(Dataset items)
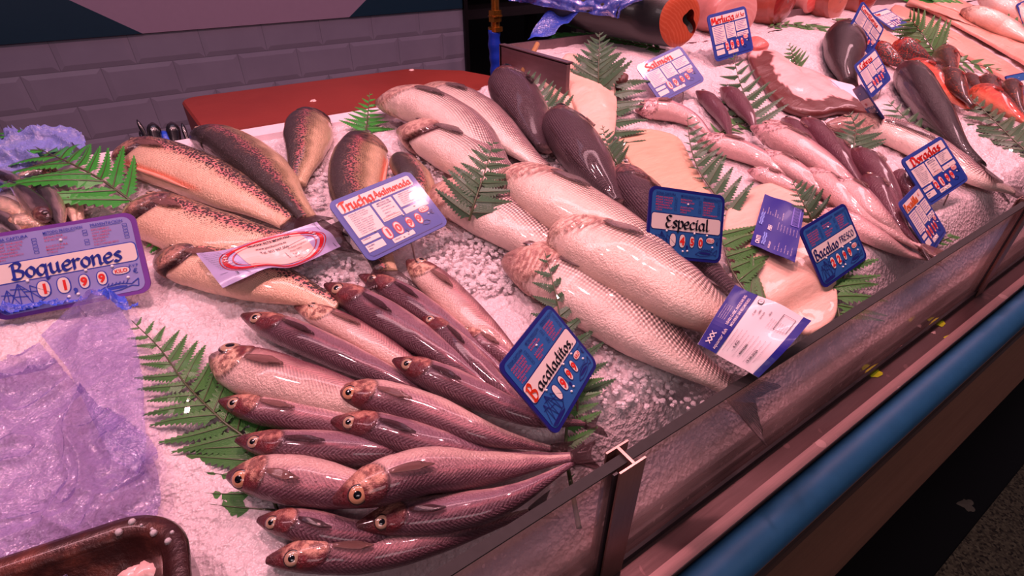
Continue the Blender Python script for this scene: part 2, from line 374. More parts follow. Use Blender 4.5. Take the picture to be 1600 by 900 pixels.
# ------------------------------------------------------------------ crushed ice bed
def icegrid(xs, ys, amp):
    V = []; 
    for x in xs:
        for y in ys:
            p = Vector((x, y, 0))
            n = mnoise.noise(p*9)*.007+mnoise.noise(p*28+Vector((3, 1, 0)))*.0042
            m = sm((mnoise.noise(p*5+Vector((9, 2, 4)))+.25)*2.2)
            n += (mnoise.noise(p*75)*.0034+mnoise.noise(p*160)*.0018)*(.35+m)*amp
            ed = sm((y-.195)/.05)
            V.append((x, y, iceH(x, y)-.004+n*ed))
    m = len(ys); Fc = [(i*m+j, (i+1)*m+j, (i+1)*m+j+1, i*m+j+1) for i in range(len(xs)-1) for j in range(m-1)]
    return V, Fc
xs = list(np.arange(-.55, 1.3, .0042))+list(np.arange(1.3, 2.0, .006))+list(np.arange(2.0, X1, .016)); ys = list(np.arange(.186, .975, .0042))
V, Fc = icegrid(xs, ys, 1.)
m = len(ys); nx = len(xs)
nb = len(V)                                            # skirt down to the tray so the bed is a solid heap
for i in range(nx): V.append((xs[i], ys[0], 1.0))
for i in range(nx): V.append((xs[i], ys[-1]-.003, 1.10))
for i in range(nx-1):
    Fc.append((nb+i, nb+i+1, (i+1)*m, i*m)); Fc.append((nb+nx+i+1, nb+nx+i, i*m+m-1, (i+1)*m+m-1))
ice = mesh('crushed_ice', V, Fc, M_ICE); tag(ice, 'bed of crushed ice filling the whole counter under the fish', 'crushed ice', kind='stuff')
# ice on the raised right tray
V, Fc = [], []
xs2 = list(np.arange(.664, 1.5, .008))+list(np.arange(1.5, X1, .02)); ys2 = list(np.arange(.93, 1.011, .008))
for x in xs2:
    for y in ys2:
        p = Vector((x, y, 0)); V.append((x, y, iceH(x, y)-.002+mnoise.noise(p*12)*.006+mnoise.noise(p*60)*.003))
m = len(ys2); Fc = [(i*m+j, (i+1)*m+j, (i+1)*m+j+1, i*m+j+1) for i in range(len(xs2)-1) for j in range(m-1)]
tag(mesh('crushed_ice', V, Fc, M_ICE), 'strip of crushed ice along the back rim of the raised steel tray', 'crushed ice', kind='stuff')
# loose ice lumps
def lumps(region, n, r0, r1, label, seed):
    rnd = random.Random(seed); V, Fc = [], []
    for _ in range(n):
        x = rnd.uniform(region[0], region[2]); y = rnd.uniform(region[1], region[3]); p = U(x, y, .0)
        r = rnd.uniform(r0, r1); n0 = len(V)
        for i in range(5):
            for k in range(7):
                th = math.pi*i/4; q = 2*math.pi*k/7
                s = r*(1+.35*(rnd.random()-.5))
                V.append((p.x+s*math.sin(th)*math.cos(q), p.y+s*math.sin(th)*math.sin(q), p.z+.002+s*.7*math.cos(th)))
        for i in range(4):
            for k in range(7): Fc.append((n0+i*7+k, n0+i*7+(k+1) % 7, n0+(i+1)*7+(k+1) % 7, n0+(i+1)*7+k))
    tag(mesh('ice_crumbs', V, Fc, M_CLEAR, smooth=False), label, 'ice', kind='stuff')
t_ = NT('clear_ice'); t_.set(Base_Color=(.92, .84, .86), Roughness=.15, Transmission_Weight=.35, IOR=1.31); t_.bump(t_.noise(300, 3), .4, .001); M_CLEAR = t_.m
lumps((660, 360, 800, 460), 420, .0015, .0045, 'loose ice crumbs below the trout price tag', 1)
lumps((480, 240, 700, 330), 380, .0015, .005, 'loose ice crumbs between the trout tails', 2)
lumps((830, 215, 1010, 350), 300, .0015, .005, 'loose ice crumbs between the sea bass and the pale long fish', 3)
lumps((930, 480, 1100, 640), 260, .0012, .004, 'loose ice crumbs below the big sea bass', 4)
lumps((410, 400, 560, 470), 200, .0015, .004, 'loose ice crumbs under the trout bag label', 5)
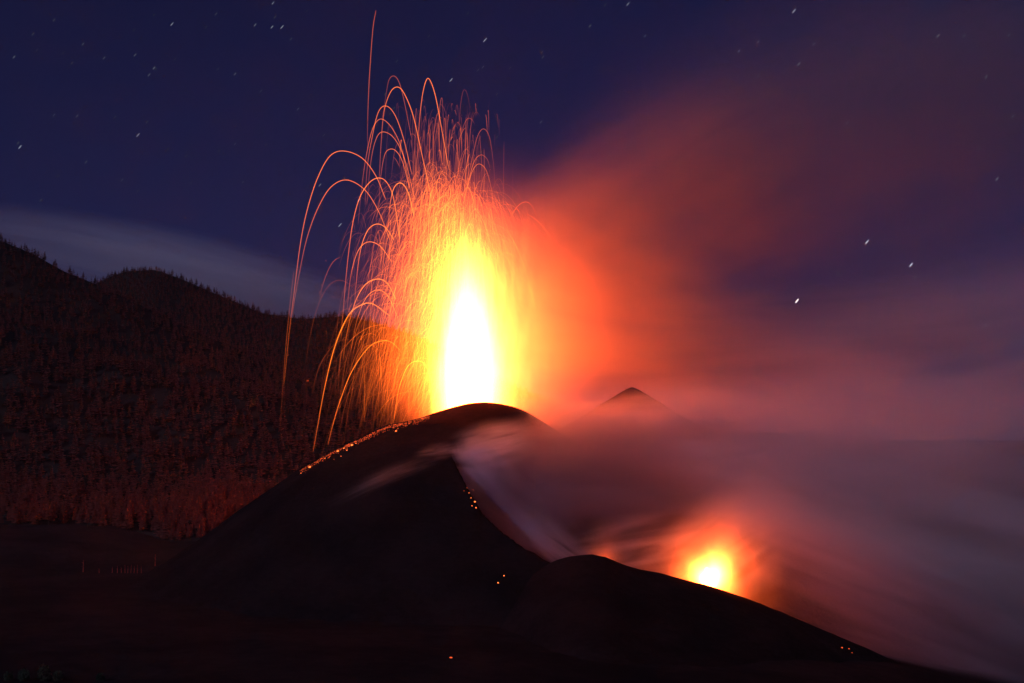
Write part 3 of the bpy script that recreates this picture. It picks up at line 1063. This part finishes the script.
# ------------------------------------------------------------------ stars
STARS = [(172, 24, 5, .35, 0), (485, 40, 6, .5, 0), (451, 80, 5, .4, 0), (138, 135, 5, .4, 0), (20, 147, 5, .45, 0), (272, 27, 4, .3, 0), (282, 27, 5, .35, 0), (255, 25, 4, .22, 0), (273, 3, 4, .3, 0), (235, 74, 4, .2, 0),
         (340, 225, 5, .4, 0), (320, 185, 4, .22, 0), (359, 200, 4, .3, 0), (483, 67, 4, .14, 0), (154, 68, 4, .2, 0), (149, 75, 4, .16, 0), (135, 55, 4, .16, 0), (14, 57, 4, .2, 0), (104, 58, 4, .14, 0), (77, 116, 4, .16, 0), (54, 115, 4, .14, 0),
         (86, 162, 4, .14, 0), (41, 200, 4, .12, 0), (298, 109, 4, .14, 0), (235, 144, 3, .12, 0), (122, 180, 4, .12, 0), (243, 182, 3, .1, 0), (33, 34, 4, .12, 0), (83, 44, 4, .14, 0), (216, 14, 4, .12, 0),
         (628, 4, 5, .3, 0), (590, 26, 4, .16, 0), (645, 36, 4, .2, 0), (794, 11, 6, .75, 0), (799, 64, 5, .6, 0), (739, 51, 4, .5, 0), (758, 42, 4, .3, 0), (814, 44, 4, .35, 0), (758, 76, 4, .3, 0), (541, 122, 4, .14, 0), (543, 57, 4, .12, 0),
         (797, 301, 6, 7.0, 1), (867, 242, 6, 2.2, 0), (911, 265, 6, 2.4, 0), (915, 277, 4, .4, 0), (847, 123, 5, 1.0, 0), (938, 36, 5, .8, 0), (964, 36, 4, .5, 0), (1009, 35, 4, .6, 0), (986, 77, 5, .7, 0), (1013, 116, 5, .9, 0), (979, 149, 4, .6, 0),
         (997, 179, 5, .9, 0), (985, 326, 5, 1.6, 0), (708, 139, 4, .25, 0), (788, 134, 4, .2, 0), (743, 227, 4, .3, 0), (942, 226, 4, .25, 0), (838, 274, 4, .3, 0)]
_sr = random.Random(5)
STARS += [(_sr.randint(5, 620), int(5 + 190 * _sr.random()), 4, _sr.choice([.05, .06, .08, .1]), 0) for _ in range(42)]
SL = {(797, 301): 'brightest star, a white dash over the red-lit smoke', (794, 11): 'bright bluish star dash at the top edge above the plume', (867, 242): 'bluish star dash above the brightest star, nearer the dark gap',
      (911, 265): 'pale star dash with a smaller one right below it', (172, 24): 'small bright star dash near the top, far from the fountain', (485, 40): 'bluish star dash high above the fire fountain',
      (451, 80): 'star dash beside the tip of the narrow lava arch', (138, 135): 'solitary star dash midway above the forested ridge', (20, 147): 'star dash near the side edge above the highest ridge', (340, 225): 'star dash just under the widest lava hook'}
MS = {}


def star_mat(b, blue):
    if (b, blue) not in MS:
        MS[(b, blue)] = glow_surface('starlight', b, (0.75, 0.85, 1.0) if not blue else (1.0, 0.9, 0.85))
    return MS[(b, blue)]


for (px, py, L, b, wm) in STARS:
    D = 12000.0
    s = D / FP
    v, f = uv_sphere(8, 6)
    o = mesh_obj('star', [(x * .46 * s, y * .46 * s, z * L * .5 * s) for x, y, z in v], f, star_mat(b * .85, wm))
    o.location = P(px, py, D)
    o.rotation_euler = (0, R(40), 0)
    if (px, py) in SL: tag(o, SL[(px, py)], 'star')
    else: tag(o, 'small faint star dash slanting in the night sky', 'star', 'faint stars')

● Directions
In the records, locate each line holding the string "part" and copy it.

● Problem solution
Continue the Blender Python script for this scene: part 2, from line 374. More parts follow. Use Blender 4.5. Take the picture to be 1600 by 900 pixels.
Write part 3 of the bpy script that recreates this picture. It picks up at line 1063. This part finishes the script.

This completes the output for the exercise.